Exercise data:
........

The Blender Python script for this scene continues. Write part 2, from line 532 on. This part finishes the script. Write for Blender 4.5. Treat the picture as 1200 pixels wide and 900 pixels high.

........

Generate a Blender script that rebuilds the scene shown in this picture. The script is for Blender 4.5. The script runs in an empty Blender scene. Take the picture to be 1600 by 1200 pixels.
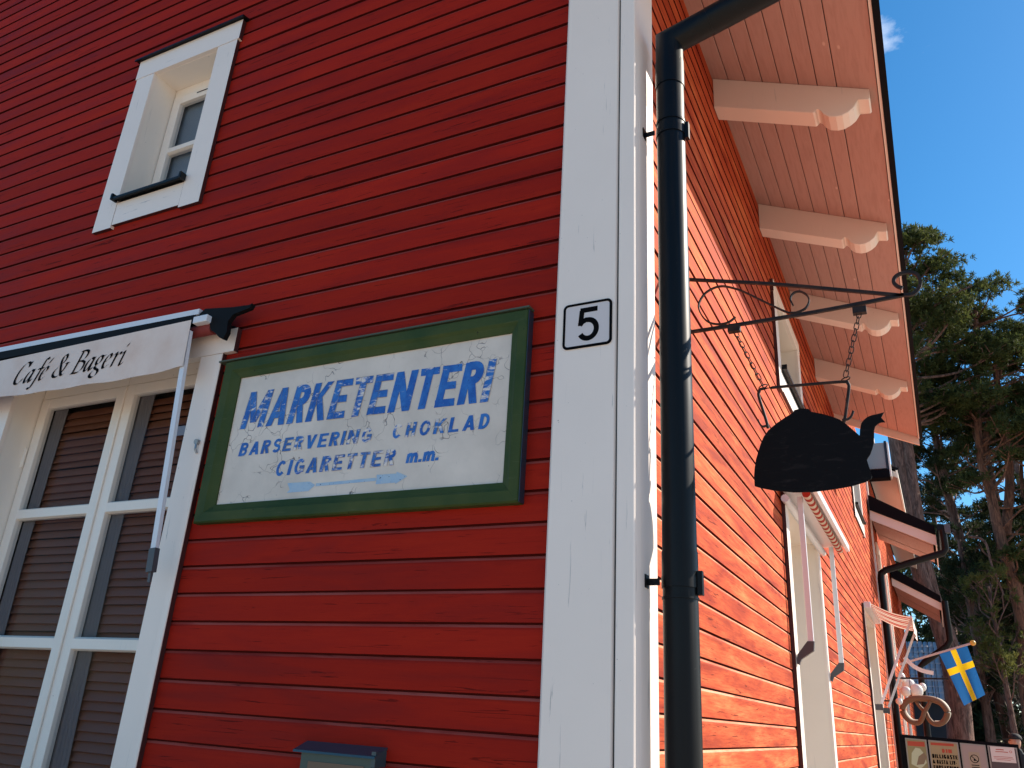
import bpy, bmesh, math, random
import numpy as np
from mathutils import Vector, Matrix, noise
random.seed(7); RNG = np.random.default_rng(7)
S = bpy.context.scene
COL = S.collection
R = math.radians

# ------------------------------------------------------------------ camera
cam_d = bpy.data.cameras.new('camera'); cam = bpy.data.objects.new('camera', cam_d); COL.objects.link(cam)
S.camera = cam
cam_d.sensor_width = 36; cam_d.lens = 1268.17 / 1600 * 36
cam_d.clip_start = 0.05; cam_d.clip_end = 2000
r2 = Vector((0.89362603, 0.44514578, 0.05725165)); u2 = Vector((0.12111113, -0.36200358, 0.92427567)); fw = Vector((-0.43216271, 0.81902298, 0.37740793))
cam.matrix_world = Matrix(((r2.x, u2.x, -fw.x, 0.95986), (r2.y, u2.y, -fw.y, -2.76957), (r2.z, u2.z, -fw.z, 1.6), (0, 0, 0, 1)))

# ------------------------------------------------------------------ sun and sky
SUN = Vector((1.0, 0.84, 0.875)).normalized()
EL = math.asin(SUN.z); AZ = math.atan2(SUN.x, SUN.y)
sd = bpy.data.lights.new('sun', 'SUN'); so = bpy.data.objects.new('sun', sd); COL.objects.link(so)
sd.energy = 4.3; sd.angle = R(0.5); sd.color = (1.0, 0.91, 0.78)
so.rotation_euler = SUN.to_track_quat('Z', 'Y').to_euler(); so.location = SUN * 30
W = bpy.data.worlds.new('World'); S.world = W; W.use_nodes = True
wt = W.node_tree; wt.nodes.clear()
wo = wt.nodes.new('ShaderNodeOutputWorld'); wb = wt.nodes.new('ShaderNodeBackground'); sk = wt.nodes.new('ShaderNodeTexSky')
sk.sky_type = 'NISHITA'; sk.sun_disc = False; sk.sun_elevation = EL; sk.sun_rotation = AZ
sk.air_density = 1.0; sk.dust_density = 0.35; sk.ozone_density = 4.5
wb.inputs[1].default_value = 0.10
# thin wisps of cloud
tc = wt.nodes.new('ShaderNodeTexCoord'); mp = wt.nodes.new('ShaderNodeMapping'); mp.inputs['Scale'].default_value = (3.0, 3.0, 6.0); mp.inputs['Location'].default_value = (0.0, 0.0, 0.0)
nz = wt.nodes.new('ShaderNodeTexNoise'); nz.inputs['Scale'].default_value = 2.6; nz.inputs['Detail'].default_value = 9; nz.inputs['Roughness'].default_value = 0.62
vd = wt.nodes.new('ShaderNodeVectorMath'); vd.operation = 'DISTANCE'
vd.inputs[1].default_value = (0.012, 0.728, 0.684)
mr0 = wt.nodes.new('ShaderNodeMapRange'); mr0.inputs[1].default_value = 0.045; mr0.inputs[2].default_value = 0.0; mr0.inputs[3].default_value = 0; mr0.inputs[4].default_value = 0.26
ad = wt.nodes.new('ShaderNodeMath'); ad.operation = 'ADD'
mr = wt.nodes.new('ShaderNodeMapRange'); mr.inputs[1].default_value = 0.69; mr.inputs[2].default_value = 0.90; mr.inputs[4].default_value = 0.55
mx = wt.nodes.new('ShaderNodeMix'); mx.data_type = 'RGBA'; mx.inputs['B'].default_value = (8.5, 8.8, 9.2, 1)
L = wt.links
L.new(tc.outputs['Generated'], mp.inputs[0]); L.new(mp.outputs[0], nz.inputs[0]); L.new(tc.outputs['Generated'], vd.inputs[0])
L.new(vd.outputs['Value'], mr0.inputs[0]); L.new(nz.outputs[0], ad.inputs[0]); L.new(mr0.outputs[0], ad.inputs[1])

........

Problem statement:
Start at the line with "Generate a Blender", stop at the line with "1.6), (0, 0, 0, 1)))", both lines included, and repeat that span exactly without its pictures.

Full solution:
Generate a Blender script that rebuilds the scene shown in this picture. The script is for Blender 4.5. The script runs in an empty Blender scene. Take the picture to be 1600 by 1200 pixels.
import bpy, bmesh, math, random
import numpy as np
from mathutils import Vector, Matrix, noise
random.seed(7); RNG = np.random.default_rng(7)
S = bpy.context.scene
COL = S.collection
R = math.radians

# ------------------------------------------------------------------ camera
cam_d = bpy.data.cameras.new('camera'); cam = bpy.data.objects.new('camera', cam_d); COL.objects.link(cam)
S.camera = cam
cam_d.sensor_width = 36; cam_d.lens = 1268.17 / 1600 * 36
cam_d.clip_start = 0.05; cam_d.clip_end = 2000
r2 = Vector((0.89362603, 0.44514578, 0.05725165)); u2 = Vector((0.12111113, -0.36200358, 0.92427567)); fw = Vector((-0.43216271, 0.81902298, 0.37740793))
cam.matrix_world = Matrix(((r2.x, u2.x, -fw.x, 0.95986), (r2.y, u2.y, -fw.y, -2.76957), (r2.z, u2.z, -fw.z, 1.6), (0, 0, 0, 1)))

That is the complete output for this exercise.